The same reports come from Afghanistan. A decade after the U.S. invaded, tens of thousands of American troops are still fighting what seems to be, at best, a see-saw battle against the Taliban. There also, according to another report in the New York Times , the U.S. is backing incompetent, corrupt, unpopular leaders. Millions of dollars of U.S. funds actually get diverted as payoffs to the Taliban and their allies -- bribing them not to attack U.S. projects, such as $65 million highway that may never be completed in Eastern Afghanistan.

The vast expenses and unsavory alliances surrounding the highway have become a parable of the corruption and mismanagement that turns so many well-intended development efforts in Afghanistan into sinkholes for the money of American taxpayers, even nine years into the war.


Now back to Mohamed Bouazizi the Tunisian fruit vendor whose death unleashed the Arab Spring that is still roiling the region.

Though Osama Bin Laden and Al Qaeda have yet to be credited with overthrowing an Arab regime, the spark provided by Bouazizi has already led to the downfall of American-backed tyrants in Tunisia and Egypt, and continues to threaten other despots in Libya, Yemen, Syria and Bahrain.

Ironically, most of the leaders overthrown or desperately trying to hang on to power had declared themselves implacable enemies of al Qaeda.

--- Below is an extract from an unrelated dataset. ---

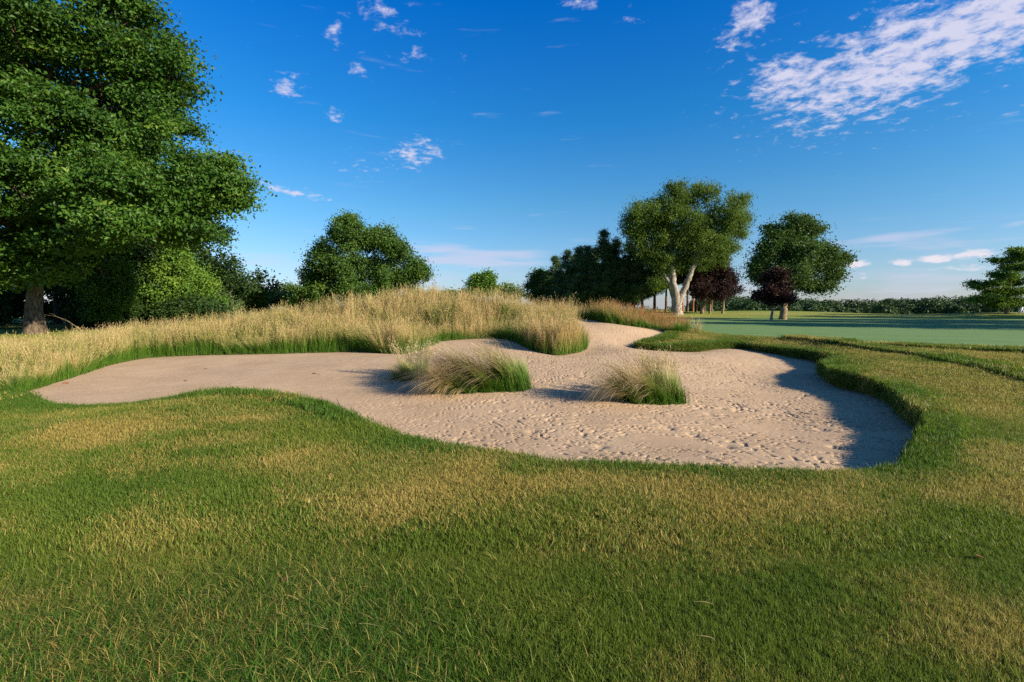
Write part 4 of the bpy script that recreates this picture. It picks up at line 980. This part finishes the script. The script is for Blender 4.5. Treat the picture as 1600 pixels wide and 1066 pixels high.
def partsC(root, z0):
    put_blades(root, z0, LC, 'upright_leaves', 800, .0, 0, .30, .25, 3.0, 1.2, (.05, .6), (.1, .9), (.35, .7), (.005, .009), 21, 0, .7)
    put_blades(root, z0, LC, 'swept_blades', 600, -.1, 0, .3, .25, 3.3, .6, (.5, 1.1), (.6, 1.4), (.5, .95), (.004, .008), 22, .3, 1.0)
    put_blades(root, z0, LC, 'flower_stems', 420, .05, .1, .36, .25, 1.2, 1.4, (.0, .4), (.1, .6), (.75, 1.1), (.003, .005), 23, .1, 1.2, heads=True)
clump('fescue_clump', 'smallest grass clump on the sand, at the left end of the large swept one', partsC, loc=LC, group='fescue clumps on the sand')

# grass at the neck of the bunker, right of the mound
def small_clump(name, label, px, py, n, L, mat_t, rust, seed, lean=(0, .5), rx=.25):
    q = np.random.RandomState(seed); zb = turf_at(px, py)
    r = np.sqrt(q.rand(n)) * rx; a_ = q.rand(n) * 6.28
    V, F, T, R, tips = blades(np.stack([r * np.cos(a_), r * np.sin(a_), np.full(n, -.03)], -1), q.rand(n) * 6.28, q.uniform(*lean, n), q.uniform(.1, 1, n), q.uniform(*L, n), q.uniform(.006, .012, n), 5, q)
    A = Acc(); A.add(V, F, t=T * mat_t[1] + mat_t[0], r=R, rust=np.full(len(V), rust))
    o = A.build(name, M['clump'], None); o.location = (px, py, zb); return tag(o, label, 'grass clump')
small_clump('dark_tussock', 'dark drooping grass tussock at the right end of the fescue, above the sand neck', 7.25, 21.0, 900, (.3, .62), (.02, .35), .6, 31, (.2, 1.1), .32)
small_clump('straw_tuft', 'thin pale straw tuft at the near edge of the green, right of the dark tussock', 8.25, 21.5, 110, (.5, 1.0), (.45, .8), .1, 32, (0, .45), .14)
small_clump('dead_grass_tuft', 'low grey-brown dead grass between the dark tussock and the straw tuft', 7.75, 21.1, 420, (.15, .34), (.5, .3), .8, 33, (.5, 1.3), .36)
for k_, (px, py, lab) in enumerate(((-.46, 3.96, 'pale green weed tuft in the lawn, furthest left of the three below the sand'), (.02, 3.77, 'pale green weed tuft in the lawn, right of its two neighbours below the sand'), (-.25, 3.45, 'pale green weed tuft in the lawn, nearest of the three below the sand'), (-.14, 2.30, 'pale green weed tuft beside the bare brown patch at the bottom of the view'))):
    tg = small_clump('weed_tuft', lab, px, py, 70, (.05, .12), (.28, .22), 0, 50 + k_, (.3, 1.3), .07 if k_ < 3 else .09); tg['category'] = 'weed'; tg['group'] = 'weed tufts in the lawn'

# fallen leaves
def leaf_shape(seed):
    q = np.random.RandomState(seed)
    o_ = np.array([(0, -.5), (.22, -.3), (.45, -.28), (.36, .0), (.5, .22), (.2, .22), (0, .55), (-.22, .24), (-.48, .2), (-.34, 0), (-.44, -.26), (-.2, -.3)])
    V = np.column_stack([o_ * .085, .010 * np.abs(o_[:, 0]) * 2 + q.uniform(0, .008, 12)]); V = np.vstack([[[0, 0, .004]], V])
    F = np.array([(0, i_ + 1, (i_ + 1) % 12 + 1) for i_ in range(12)]); return V, F
mL, q_ = newmat('dead_leaf'); geo = q_.n('ShaderNodeNewGeometry'); p_ = q_.n('ShaderNodeBsdfPrincipled')
q_.put(p_.inputs['Base Color'], q_.mix(q_.noise(geo.outputs['Position'], 40, 3), (.30, .12, .04), (.16, .07, .03))); p_.inputs['Roughness'].default_value = .8; finish(q_, p_.outputs[0])
LEAVES = [(-10.0, 10.75, 'brown fallen leaf on the sand at its narrow left tip', 1.5), (-5.1, 12.4, 'brown fallen leaf on the open sand left of the grass clumps', 1.3), (-4.95, 12.3, 'small brown leaf touching a larger one on the open sand', .9), (-.75, 13.2, 'brown fallen leaf on the sand behind the large clump', 1.5),
          (-8.6, 13.5, 'brown fallen leaf on the upper left sand', 1.1), (-7.9, 11.6, 'brown fallen leaf midway across the left sand', 1.0), (4.0, 4.05, 'brown fallen leaf on the lawn near the right corner of the sand', .8), (-1.35, 2.78, 'tan fallen leaf on the lawn at the bottom left', .7), (3.05, 3.05, 'pale tan fallen leaf on the lawn at the lower right', .7)]
V, F = leaf_shape(1); lm = mesh('fallen_leaf', V, [F], mL, link=False).data
for k_, (px, py, lab, sc_) in enumerate(LEAVES):
    o = bpy.data.objects.new('fallen_leaf', lm); C.objects.link(o)
    on_sand = 'sand' in lab and 'lawn' not in lab
    o.location = (px, py, (sand_at(px, py) if on_sand else turf_at(px, py) + .03) + .006); o.rotation_euler = (.25, .2 * (-1) ** k_, k_ * 1.7); o.scale = (sc_,) * 3
    tag(o, lab, 'leaf', 'fallen leaves')
# straw stems lying on the lawn
q = np.random.RandomState(8)
for k_, (px, py, a_, L_, lab) in enumerate(((-1.0, 2.35, 2.9, .16, 'pale dead grass stem lying on the dark lawn, bottom left'), (-.72, 2.36, 3.0, .13, 'pale dead grass stem lying right of a longer one, bottom left'), (1.05, 2.55, -.3, .10, 'straw stem lying on the lawn, bottom right of centre'), (.95, 2.27, -.4, .09, 'straw stem lying nearest the bottom edge, right of centre'), (-2.6, 3.6, .1, .14, 'straw stem lying on the lawn at the left'))):
    t_ = np.linspace(-.5, .5, 6); z_ = np.array([turf_at(px + math.cos(a_) * L_ * t, py + math.sin(a_) * L_ * t) for t in t_])
    V, F = tube(np.stack([math.cos(a_) * L_ * t_, math.sin(a_) * L_ * t_ + .004 * np.sin(t_ * 5), z_ - z_[2] + .040 + .004 * np.cos(t_ * 4)], -1), np.full(6, .0016), 5)
    m_, qq = newmat('dead_straw'); p_ = qq.n('ShaderNodeBsdfPrincipled'); qq.put(p_.inputs['Base Color'], qq.mix(qq.noise(None, 20, 2), (.30, .225, .08), (.40, .31, .13))); p_.inputs['Roughness'].default_value = .7; finish(qq, p_.outputs[0])
    o = mesh('dead_straw', V, [F], m_); o.location = (px, py, z_[2]); tag(o, lab, 'straw', 'straw stems on the lawn')
# fallen branch beyond the fescue, right of the maple trunk
q = np.random.RandomState(4); A = Acc()
bz = turf_at(-27, 30)
pts = np.array([(-3.4, 1.4, 1.25), (-2.2, 1.0, 1.12), (-1.0, .5, .82), (0, 0, .45), (.6, -.2, .12), (.9, -.3, -.02)]); V, F = tube(pts, [.012, .02, .028, .035, .04, .045], 6); A.add(V, F)
for t_ in (1, 2, 3):
    V, F = tube(np.array([pts[t_], pts[t_] + [-.3, .1, .16], pts[t_] + [-.65, .2, .2]]), [.012, .008, .004], 4); A.add(V, F)
o = A.build('fallen_branch', M['tanbark'], None, True); o.location = (-27, 30, bz); tag(o, 'long thin bare branch sloping down beyond the fescue, right of the maple trunk', 'branch')
# pale bag resting at the foot of the young oak
root = empty('golf_bag', (64.6, 61.6, turf_at(64.6, 61.6)), 'small pale bag lying at the foot of the young oak', 'bag')
mB, q_ = newmat('bag_cloth'); p_ = q_.n('ShaderNodeBsdfPrincipled'); q_.put(p_.inputs['Base Color'], q_.mix(q_.noise(None, 6, 3), (.62, .62, .66), (.72, .72, .74))); finish(q_, p_.outputs[0])
mD, q_ = newmat('bag_dark'); p_ = q_.n('ShaderNodeBsdfPrincipled'); q_.put(p_.inputs['Base Color'], q_.mix(q_.noise(None, 6, 3), (.05, .05, .06), (.09, .09, .1))); finish(q_, p_.outputs[0])
a0 = np.array([-.05, 0, .16]); a1 = np.array([.25, 0, .95])
V, F = tube(np.array([a0, a0 + (a1 - a0) * .1, a0 + (a1 - a0) * .6, a1]), [.10, .17, .18, .15], 10); mesh('bag_body', V, [F], mB, root, (), True)
V, F = tube(np.array([[.15, -.16, .2], [.22, -.2, .35], [.28, -.18, .6]]), [.03, .09, .04], 8); mesh('pocket', V, [F], mB, root, (), True)
V, F = tube(np.array([[.5, -.1, .2], [.7, -.1, .22], [.95, -.1, .18]]), [.08, .16, .1], 8); mesh('side_pouch', V, [F], mD, root, (), True)
V, F = tube(np.array([a1 + [-.12, 0, .02], a1 + [0, -.03, .12], a1 + [.12, 0, .02]]), [.015, .02, .015], 6); mesh('handle', V, [F], mD, root, (), True)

Yet, again, it was not bin Laden, but Bouazizi, who turned out to be a far greater menace.

Precisely for that reason, it is Bouazizi's Arab Spring, not sophisticated U.S. killer teams, that most threaten al Qaeda and its allies. By demonstrating that secular uprisings can succeed in toppling the aged, crusty tyrannies, young Arabs across the region have -- so far -- undercut the appeal of the Islamic radicals.

So far, because despite the early successes in Tunisia and Egypt, the future of the Arab Spring is far from clear. The current process will take decades to play out. The political and economic establishments have been decapitated in Egypt and Tunisia, but not decimated. In the rest of the region, though seriously shaken, the old order still reigns supreme.

The same corrupt Saudi regime that fueled bin Laden's outrage is still in power, still backed by the United States. Indeed, they have been doing their utmost to tamp the spreading revolt, spending millions to bribe Yemen's tribal leaders, dispatching their troops to Bahrain to help crush the uprising of the Shiite majority in that country.

Indeed, that brutal repression may radicalize thousands of young Shiites, generating hosts of new recruits for al Qaeda or other extremists Islamic groups -- even as the corpse of Osama bin Laden lies somewhere at the bottom of the sea.